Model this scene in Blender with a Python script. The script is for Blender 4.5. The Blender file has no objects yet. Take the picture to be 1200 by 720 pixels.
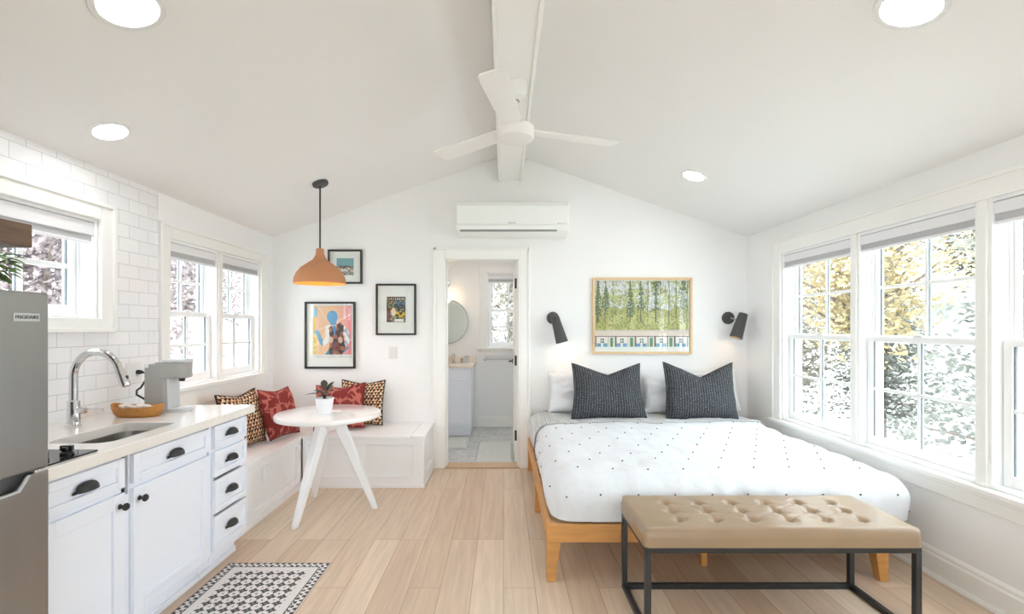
import bpy, bmesh, math, random
from math import pi, sin, cos, tan, atan, hypot, exp, radians as R
from mathutils import Vector, Matrix, noise

random.seed(7)
S = bpy.context.scene
C = S.collection

# ------------------------------------------------------------------ camera
# room axes: X to the right, Y towards the wall with the bathroom door, Z up; camera above the origin
cam_d = bpy.data.cameras.new('camera')
cam = bpy.data.objects.new('camera', cam_d); C.objects.link(cam)
cam.location = (0, 0, 1.36); cam.rotation_euler = (pi/2, 0, 0)
cam_d.sensor_width = 36; cam_d.sensor_fit = 'HORIZONTAL'
cam_d.lens = 36*567/1200
cam_d.shift_x = 10/1200; cam_d.shift_y = 24/1200
cam_d.clip_start = .02; cam_d.clip_end = 300
S.camera = cam

# ------------------------------------------------------------------ light of the place
S.view_settings.view_transform = 'Standard'; S.view_settings.look = 'None'
S.view_settings.gamma = 1; S.view_settings.use_curve_mapping = False
S.view_settings.exposure = 0.64
S.cycles.max_bounces = 14; S.cycles.diffuse_bounces = 9; S.cycles.transparent_max_bounces = 24
S.cycles.sample_clamp_indirect = 8
try: S.cycles.use_denoising = True
except Exception: pass
W = bpy.data.worlds.new('sky'); S.world = W; W.use_nodes = True
bgn = W.node_tree.nodes['Background']
SKY = 5.4
bgn.inputs[0].default_value = (.845, .925, 1.0, 1); bgn.inputs[1].default_value = SKY
sun_d = bpy.data.lights.new('sun', 'SUN'); sun = bpy.data.objects.new('sun', sun_d); C.objects.link(sun)
sun_d.energy = 5; sun_d.angle = R(6); sun_d.color = (1, .97, .93)
sun.rotation_euler = (R(-6), R(12), 0)      # high sun, a little right of the house

# ------------------------------------------------------------------ materials
def lin(c):
    return tuple(((v/255)/12.92 if v/255 <= .04045 else ((v/255+.055)/1.055)**2.4) for v in c)
def L4(c): return (*lin(c), 1)
def newmat(name):
    m = bpy.data.materials.new(name); m.use_nodes = True
    return m, m.node_tree, m.node_tree.nodes['Principled BSDF']
def pbr(name, col, rough=.5, metal=0, spec=.5, var=0, vscale=8, bump=0, bscale=60, coat=0, stretch=None, sheen=0):
    m, nt, p = newmat(name); N = nt.nodes; K = nt.links
    p.inputs['Base Color'].default_value = L4(col)
    p.inputs['Roughness'].default_value = rough; p.inputs['Metallic'].default_value = metal
    p.inputs['Specular IOR Level'].default_value = spec
    p.inputs['Coat Weight'].default_value = coat; p.inputs['Coat Roughness'].default_value = .08
    p.inputs['Sheen Weight'].default_value = sheen
    if var or bump:
        tc = N.new('ShaderNodeTexCoord'); mp = N.new('ShaderNodeMapping')
        K.new(tc.outputs['Object'], mp.inputs[0])
        if stretch: mp.inputs['Scale'].default_value = stretch
        n = N.new('ShaderNodeTexNoise'); n.inputs['Scale'].default_value = vscale; n.inputs['Detail'].default_value = 4
        K.new(mp.outputs[0], n.inputs['Vector'])
        if var:
            mx = N.new('ShaderNodeMix'); mx.data_type = 'RGBA'
            a = tuple(max(0, v*(1-var)) for v in col); b = tuple(min(255, v*(1+var)) for v in col)
            mx.inputs[6].default_value = L4(a); mx.inputs[7].default_value = L4(b)
            K.new(n.outputs[0], mx.inputs[0]); K.new(mx.outputs[2], p.inputs['Base Color'])
        if bump:
            n2 = N.new('ShaderNodeTexNoise'); n2.inputs['Scale'].default_value = bscale; n2.inputs['Detail'].default_value = 3
            K.new(mp.outputs[0], n2.inputs['Vector'])
            bp = N.new('ShaderNodeBump'); bp.inputs['Strength'].default_value = bump; bp.inputs['Distance'].default_value = .01
            K.new(n2.outputs[0], bp.inputs['Height']); K.new(bp.outputs[0], p.inputs['Normal'])
    return m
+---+
Given task: In the data above, please extract the lines from the first one through the line with "S.camera = cam", exactly, and keep pictures out.

Answer to this exercise:
Model this scene in Blender with a Python script. The script is for Blender 4.5. The Blender file has no objects yet. Take the picture to be 1200 by 720 pixels.
import bpy, bmesh, math, random
from math import pi, sin, cos, tan, atan, hypot, exp, radians as R
from mathutils import Vector, Matrix, noise

random.seed(7)
S = bpy.context.scene
C = S.collection

# ------------------------------------------------------------------ camera
# room axes: X to the right, Y towards the wall with the bathroom door, Z up; camera above the origin
cam_d = bpy.data.cameras.new('camera')
cam = bpy.data.objects.new('camera', cam_d); C.objects.link(cam)
cam.location = (0, 0, 1.36); cam.rotation_euler = (pi/2, 0, 0)
cam_d.sensor_width = 36; cam_d.sensor_fit = 'HORIZONTAL'
cam_d.lens = 36*567/1200
cam_d.shift_x = 10/1200; cam_d.shift_y = 24/1200
cam_d.clip_start = .02; cam_d.clip_end = 300
S.camera = cam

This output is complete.